Loppsi 2 : et pour quelques clics de cybercensure

par Erwan Cario et Alexandre Hervaud
publié le 16 décembre 2010 à 12h05
(mis à jour le 16 décembre 2010 à 12h23)

Débattu tardivement hier soir à l'Assemblée Nationale, le fameux article 4 de la Loppsi 2 a été adopté. Brice Hortefeux et ses soutiens sont donc parvenus à repousser l'intervention préalable du juge pour bloquer d'éventuels sites «illicites» (en particuliers ceux proposant de la pédopornographie, le cheval de Troie du filtrage), tout comme l'intervention de la Cnil, décidément muselée, ou la rédaction d'un rapport d'application annuel jugé «pas nécessaire» par le Ministre de l'Intérieur... Les amendements déposés par l'opposition pour amoindrir l'effet d'un potentiel filtrage du Net ont été rejetés à la chaîne.

S'il ne représente qu'une «petite» partie du projet de Loi, qui couvre des champs bien vastes, cet article 4 a mis depuis plusieurs mois le feu aux poudres sur le Net. Il fait partie du chapitre sur la lutte contre la cybercriminalité, veut protéger «les internautes contre les images de pornographie enfantine» en mettant en place une liste noire de sites qui devront être bloqués par les fournisseurs d'accès. C'est donc de la mise en place d'un système de filtrage d'Internet qu'il s'agit. Une première qui ne manque pas d'affoler les défenseurs de la liberté d'expression, qui redoutent la mise en place d'un mécanisme de censure qui pourrait être bien vite étendu à d'autres sujets moins «fédérateurs» . Comme WikiLeaks, attaqué par Eric Besson la semaine dernière. D'autant qu'il s'agit d'une procédure administrative et non judiciaire centralisée par l'Office de lutte contre la criminalité liée aux technologies de l'information et de la communication (OCLCTIC).

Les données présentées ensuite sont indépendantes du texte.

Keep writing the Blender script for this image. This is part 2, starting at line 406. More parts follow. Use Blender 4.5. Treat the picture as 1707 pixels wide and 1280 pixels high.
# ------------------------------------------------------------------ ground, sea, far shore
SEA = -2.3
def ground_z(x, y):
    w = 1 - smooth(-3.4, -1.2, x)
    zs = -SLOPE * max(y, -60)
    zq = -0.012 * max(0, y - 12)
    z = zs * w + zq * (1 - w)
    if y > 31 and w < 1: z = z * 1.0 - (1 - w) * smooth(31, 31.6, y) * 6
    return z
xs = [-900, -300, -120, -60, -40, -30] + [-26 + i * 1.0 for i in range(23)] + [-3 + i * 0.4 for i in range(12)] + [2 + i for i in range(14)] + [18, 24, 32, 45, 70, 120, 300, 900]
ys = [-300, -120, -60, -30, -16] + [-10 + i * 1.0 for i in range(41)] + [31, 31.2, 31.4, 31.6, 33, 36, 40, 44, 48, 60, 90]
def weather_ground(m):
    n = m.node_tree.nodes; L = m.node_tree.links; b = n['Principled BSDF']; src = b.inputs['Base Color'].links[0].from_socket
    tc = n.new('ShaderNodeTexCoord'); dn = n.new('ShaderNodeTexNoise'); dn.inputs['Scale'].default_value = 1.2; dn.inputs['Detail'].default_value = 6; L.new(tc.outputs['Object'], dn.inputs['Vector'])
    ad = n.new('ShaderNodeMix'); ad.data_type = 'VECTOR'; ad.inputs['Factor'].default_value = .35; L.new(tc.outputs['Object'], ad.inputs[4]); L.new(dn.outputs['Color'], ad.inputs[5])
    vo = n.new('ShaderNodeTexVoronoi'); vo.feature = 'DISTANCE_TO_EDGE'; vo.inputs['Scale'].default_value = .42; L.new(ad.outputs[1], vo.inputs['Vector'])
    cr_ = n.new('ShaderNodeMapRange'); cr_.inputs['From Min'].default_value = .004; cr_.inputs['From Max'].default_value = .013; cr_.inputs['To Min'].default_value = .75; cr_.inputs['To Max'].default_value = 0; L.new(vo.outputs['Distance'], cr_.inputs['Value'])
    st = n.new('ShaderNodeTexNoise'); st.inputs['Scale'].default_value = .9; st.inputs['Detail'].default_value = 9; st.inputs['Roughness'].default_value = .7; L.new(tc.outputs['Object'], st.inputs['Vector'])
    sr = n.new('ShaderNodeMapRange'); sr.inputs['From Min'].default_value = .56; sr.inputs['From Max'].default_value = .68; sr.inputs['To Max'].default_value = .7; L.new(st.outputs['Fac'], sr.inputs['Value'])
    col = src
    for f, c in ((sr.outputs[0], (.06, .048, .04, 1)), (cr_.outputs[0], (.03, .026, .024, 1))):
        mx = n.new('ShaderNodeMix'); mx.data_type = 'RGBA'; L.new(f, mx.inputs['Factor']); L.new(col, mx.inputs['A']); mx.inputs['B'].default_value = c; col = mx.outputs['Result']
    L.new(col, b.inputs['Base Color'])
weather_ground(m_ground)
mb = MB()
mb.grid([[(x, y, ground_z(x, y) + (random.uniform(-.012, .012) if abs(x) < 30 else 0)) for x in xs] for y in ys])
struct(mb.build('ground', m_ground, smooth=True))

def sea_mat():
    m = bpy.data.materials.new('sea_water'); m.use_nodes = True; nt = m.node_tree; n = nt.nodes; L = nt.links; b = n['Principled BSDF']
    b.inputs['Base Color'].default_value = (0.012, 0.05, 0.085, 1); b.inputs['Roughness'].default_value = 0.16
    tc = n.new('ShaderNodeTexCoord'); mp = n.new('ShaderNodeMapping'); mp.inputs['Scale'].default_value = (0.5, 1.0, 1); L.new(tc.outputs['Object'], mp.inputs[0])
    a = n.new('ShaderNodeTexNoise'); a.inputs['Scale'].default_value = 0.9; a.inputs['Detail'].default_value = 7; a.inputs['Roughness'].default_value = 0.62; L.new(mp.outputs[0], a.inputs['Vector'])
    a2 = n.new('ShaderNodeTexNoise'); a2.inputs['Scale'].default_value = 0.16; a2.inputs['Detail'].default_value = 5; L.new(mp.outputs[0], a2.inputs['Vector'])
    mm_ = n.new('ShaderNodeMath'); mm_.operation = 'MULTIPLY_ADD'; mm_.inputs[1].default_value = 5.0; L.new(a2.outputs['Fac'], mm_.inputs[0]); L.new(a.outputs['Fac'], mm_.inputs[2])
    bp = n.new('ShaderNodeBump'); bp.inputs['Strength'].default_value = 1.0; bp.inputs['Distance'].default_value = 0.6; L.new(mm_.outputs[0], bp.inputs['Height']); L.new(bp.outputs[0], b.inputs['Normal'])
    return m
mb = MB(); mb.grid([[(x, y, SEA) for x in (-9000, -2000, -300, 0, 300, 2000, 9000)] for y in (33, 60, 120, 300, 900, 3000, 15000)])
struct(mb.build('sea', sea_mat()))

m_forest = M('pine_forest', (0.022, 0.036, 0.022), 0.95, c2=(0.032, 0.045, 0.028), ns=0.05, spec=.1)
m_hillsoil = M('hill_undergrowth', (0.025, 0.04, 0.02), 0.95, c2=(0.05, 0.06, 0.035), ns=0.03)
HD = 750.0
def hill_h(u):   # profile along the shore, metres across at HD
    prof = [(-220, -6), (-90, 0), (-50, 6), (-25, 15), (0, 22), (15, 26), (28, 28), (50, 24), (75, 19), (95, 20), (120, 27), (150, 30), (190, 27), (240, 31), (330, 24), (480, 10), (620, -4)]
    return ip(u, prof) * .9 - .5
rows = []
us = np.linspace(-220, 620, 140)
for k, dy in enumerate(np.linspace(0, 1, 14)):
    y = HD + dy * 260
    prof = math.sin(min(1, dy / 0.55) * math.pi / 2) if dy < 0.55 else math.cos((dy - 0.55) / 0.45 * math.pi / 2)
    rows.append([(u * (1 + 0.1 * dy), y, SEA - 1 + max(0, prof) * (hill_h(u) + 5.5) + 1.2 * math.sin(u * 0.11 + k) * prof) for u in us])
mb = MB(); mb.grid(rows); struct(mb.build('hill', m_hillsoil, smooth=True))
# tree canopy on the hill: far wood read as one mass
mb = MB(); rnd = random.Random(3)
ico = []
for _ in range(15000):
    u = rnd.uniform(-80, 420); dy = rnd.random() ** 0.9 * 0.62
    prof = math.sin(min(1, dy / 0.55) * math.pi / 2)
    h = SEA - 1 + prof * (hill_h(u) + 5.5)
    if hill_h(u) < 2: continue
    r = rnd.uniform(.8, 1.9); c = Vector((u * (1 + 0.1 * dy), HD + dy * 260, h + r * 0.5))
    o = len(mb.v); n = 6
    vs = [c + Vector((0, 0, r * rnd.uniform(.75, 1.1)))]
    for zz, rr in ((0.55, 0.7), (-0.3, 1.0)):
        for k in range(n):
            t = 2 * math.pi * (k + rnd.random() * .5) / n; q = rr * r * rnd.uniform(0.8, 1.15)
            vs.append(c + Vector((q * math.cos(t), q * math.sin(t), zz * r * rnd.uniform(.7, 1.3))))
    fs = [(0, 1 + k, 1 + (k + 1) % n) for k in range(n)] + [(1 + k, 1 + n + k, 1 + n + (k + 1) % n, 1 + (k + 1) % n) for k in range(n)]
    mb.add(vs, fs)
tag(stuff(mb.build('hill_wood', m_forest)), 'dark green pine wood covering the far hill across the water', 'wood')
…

En janvier, à l'Assemblée nationale, le texte avait été amendé, imposant la décision d'un juge avant tout blocage. Mais il est revenu à son état d'origine en septembre au Sénat, avec une argumentation toute en subtilité de Brice Hortefeux : «Lorsque la maison brûle, on ne demande pas au juge l'autorisation d'envoyer les pompiers.» En novembre, un communiqué sur le sujet a fait grand bruit . Il venait de l'Ange Bleu, association nationale de protection de l'enfance, qui considère le blocage des sites comme une disposition «inefficace, contre-productive et dangereuse à l'égard de l'exercice démocratique» .

L’intervention du Conseil Constitutionnel est désormais pour les opposants à l'article 4 la dernière solution pour tenter de réintégrer l'autorité judiciaire dans le processus.